The chief operating officer at the Government Digital Service, Alex Holmes, has today (3 April) announced that he is joining the Department for Culture, Media and Sport as deputy director of cyber security.
Holmes’ appointment has taken place with immediate effect, and GDS is expected to recruit for his replacement in due course. It is understood that someone else from within the service will fill the position on a temporary basis.
Announcing his move on Twitter, Holmes said he was excited about the role, which he said was to help make “the UK the safest place to be and do business online”.
Excited to announce I've joined @DCMS as Deputy Director Cyber Security, helping making the UK the safest place to be and do business online
— Alex Holmes (@alexholmes24) April 3, 2017
Current and former digital government workers, including his former boss Mike Bracken, who led GDS until 2014, and former Home Office chief digital officer Norm Driskell, congratulated Holmes on the role.

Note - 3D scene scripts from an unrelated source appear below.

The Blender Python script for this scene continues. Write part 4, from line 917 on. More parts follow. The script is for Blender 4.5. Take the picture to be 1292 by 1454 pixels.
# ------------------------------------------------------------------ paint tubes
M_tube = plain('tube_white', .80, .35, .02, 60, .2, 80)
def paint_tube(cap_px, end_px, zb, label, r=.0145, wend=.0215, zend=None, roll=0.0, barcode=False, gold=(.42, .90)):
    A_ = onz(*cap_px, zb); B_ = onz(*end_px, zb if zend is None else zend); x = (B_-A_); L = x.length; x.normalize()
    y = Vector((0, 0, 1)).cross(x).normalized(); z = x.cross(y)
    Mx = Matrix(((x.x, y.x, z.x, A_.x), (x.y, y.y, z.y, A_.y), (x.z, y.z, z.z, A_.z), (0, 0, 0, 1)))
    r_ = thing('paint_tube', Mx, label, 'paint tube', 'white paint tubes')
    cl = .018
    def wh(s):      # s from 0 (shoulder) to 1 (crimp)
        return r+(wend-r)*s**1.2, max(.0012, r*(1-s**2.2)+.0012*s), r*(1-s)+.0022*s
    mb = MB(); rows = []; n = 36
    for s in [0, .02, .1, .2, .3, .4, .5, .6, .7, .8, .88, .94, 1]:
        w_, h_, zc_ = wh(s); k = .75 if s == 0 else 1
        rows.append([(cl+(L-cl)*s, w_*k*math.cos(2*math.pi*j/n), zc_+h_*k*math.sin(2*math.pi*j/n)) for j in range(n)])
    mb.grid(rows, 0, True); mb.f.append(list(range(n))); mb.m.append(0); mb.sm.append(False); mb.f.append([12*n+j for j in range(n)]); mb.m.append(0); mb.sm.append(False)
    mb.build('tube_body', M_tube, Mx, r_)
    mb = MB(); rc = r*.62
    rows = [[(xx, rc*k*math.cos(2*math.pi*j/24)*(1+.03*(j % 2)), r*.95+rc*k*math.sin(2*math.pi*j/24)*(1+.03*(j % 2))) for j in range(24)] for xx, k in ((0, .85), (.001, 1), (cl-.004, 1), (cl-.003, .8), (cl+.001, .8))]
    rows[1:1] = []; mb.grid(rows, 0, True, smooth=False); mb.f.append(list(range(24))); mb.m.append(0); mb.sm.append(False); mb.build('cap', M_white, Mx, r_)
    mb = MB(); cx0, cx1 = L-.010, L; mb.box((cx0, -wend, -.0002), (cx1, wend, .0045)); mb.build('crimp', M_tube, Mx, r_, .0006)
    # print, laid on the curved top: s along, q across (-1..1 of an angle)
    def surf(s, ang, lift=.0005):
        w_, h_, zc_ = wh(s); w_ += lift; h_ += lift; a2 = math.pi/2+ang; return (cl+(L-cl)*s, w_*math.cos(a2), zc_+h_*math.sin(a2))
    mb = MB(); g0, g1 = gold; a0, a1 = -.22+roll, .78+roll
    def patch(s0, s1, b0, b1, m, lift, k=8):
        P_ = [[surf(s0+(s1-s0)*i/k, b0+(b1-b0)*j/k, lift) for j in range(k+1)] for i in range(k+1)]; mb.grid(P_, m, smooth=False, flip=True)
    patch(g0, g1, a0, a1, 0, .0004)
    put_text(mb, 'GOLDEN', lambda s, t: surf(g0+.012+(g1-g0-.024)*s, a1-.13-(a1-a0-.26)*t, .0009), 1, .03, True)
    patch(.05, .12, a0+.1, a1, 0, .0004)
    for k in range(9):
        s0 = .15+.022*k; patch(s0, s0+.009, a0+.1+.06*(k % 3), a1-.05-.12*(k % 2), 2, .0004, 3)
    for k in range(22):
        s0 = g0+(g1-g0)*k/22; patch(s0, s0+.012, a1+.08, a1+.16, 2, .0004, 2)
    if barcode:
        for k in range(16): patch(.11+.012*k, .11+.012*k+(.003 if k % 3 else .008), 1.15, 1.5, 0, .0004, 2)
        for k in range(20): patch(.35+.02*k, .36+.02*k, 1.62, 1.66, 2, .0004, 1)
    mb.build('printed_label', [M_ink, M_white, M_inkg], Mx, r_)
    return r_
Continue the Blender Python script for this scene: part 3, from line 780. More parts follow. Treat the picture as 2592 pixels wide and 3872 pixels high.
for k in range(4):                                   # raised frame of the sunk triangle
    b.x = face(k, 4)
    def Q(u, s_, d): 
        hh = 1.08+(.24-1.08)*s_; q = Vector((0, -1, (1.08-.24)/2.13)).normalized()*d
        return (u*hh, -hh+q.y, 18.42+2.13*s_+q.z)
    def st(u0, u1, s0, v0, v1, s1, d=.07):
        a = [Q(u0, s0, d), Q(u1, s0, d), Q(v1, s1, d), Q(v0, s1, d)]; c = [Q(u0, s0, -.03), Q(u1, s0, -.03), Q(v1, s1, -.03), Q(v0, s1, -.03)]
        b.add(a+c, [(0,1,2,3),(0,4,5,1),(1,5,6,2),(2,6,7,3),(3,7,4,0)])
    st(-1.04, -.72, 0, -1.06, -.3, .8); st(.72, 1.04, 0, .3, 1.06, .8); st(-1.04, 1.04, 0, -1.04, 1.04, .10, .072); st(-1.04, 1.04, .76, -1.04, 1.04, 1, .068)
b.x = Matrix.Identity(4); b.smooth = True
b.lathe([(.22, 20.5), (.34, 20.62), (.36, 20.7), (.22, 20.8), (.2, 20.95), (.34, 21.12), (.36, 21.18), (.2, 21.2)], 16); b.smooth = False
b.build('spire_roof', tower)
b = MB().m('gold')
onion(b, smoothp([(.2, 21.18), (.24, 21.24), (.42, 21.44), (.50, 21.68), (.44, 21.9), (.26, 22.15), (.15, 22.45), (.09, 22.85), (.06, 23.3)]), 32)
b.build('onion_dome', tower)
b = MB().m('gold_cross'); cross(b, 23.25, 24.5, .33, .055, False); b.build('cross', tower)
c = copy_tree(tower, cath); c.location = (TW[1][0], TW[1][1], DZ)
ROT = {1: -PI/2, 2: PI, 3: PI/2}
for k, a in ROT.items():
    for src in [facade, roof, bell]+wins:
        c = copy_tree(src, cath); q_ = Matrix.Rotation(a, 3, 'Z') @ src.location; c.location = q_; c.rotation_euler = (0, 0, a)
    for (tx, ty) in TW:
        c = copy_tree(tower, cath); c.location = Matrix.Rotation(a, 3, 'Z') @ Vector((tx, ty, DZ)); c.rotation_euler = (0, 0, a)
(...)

@alexholmes24 @DCMS Congrats, great move - well done :)
— Norm Driskell (@n0rm) April 3, 2017
Holmes, who has been in the GDS role since September 2015, has been a civil servant for more than a decade, with early roles as a press officer and policy advisor at the Treasury.
After this, he moved to the spending controls team at the Cabinet Office in 2010 and became deputy director of GDS in 2012 before his role changed to chief operating officer.
In an interview with PublicTechnology last year, Holmes said that GDS was “trying to move away from the arrogance” it had in its early years - although he emphasised that there was still a role for GDS in pushing departments to collaborate.
DCMS last year created a new position of director general for digital and media in a bid to boost the UK’s digital economy, and appointed the former British ambassador to Israel, Matthew Gould, to the role.
DCMS had not responded to a request for comment by the time this article was published.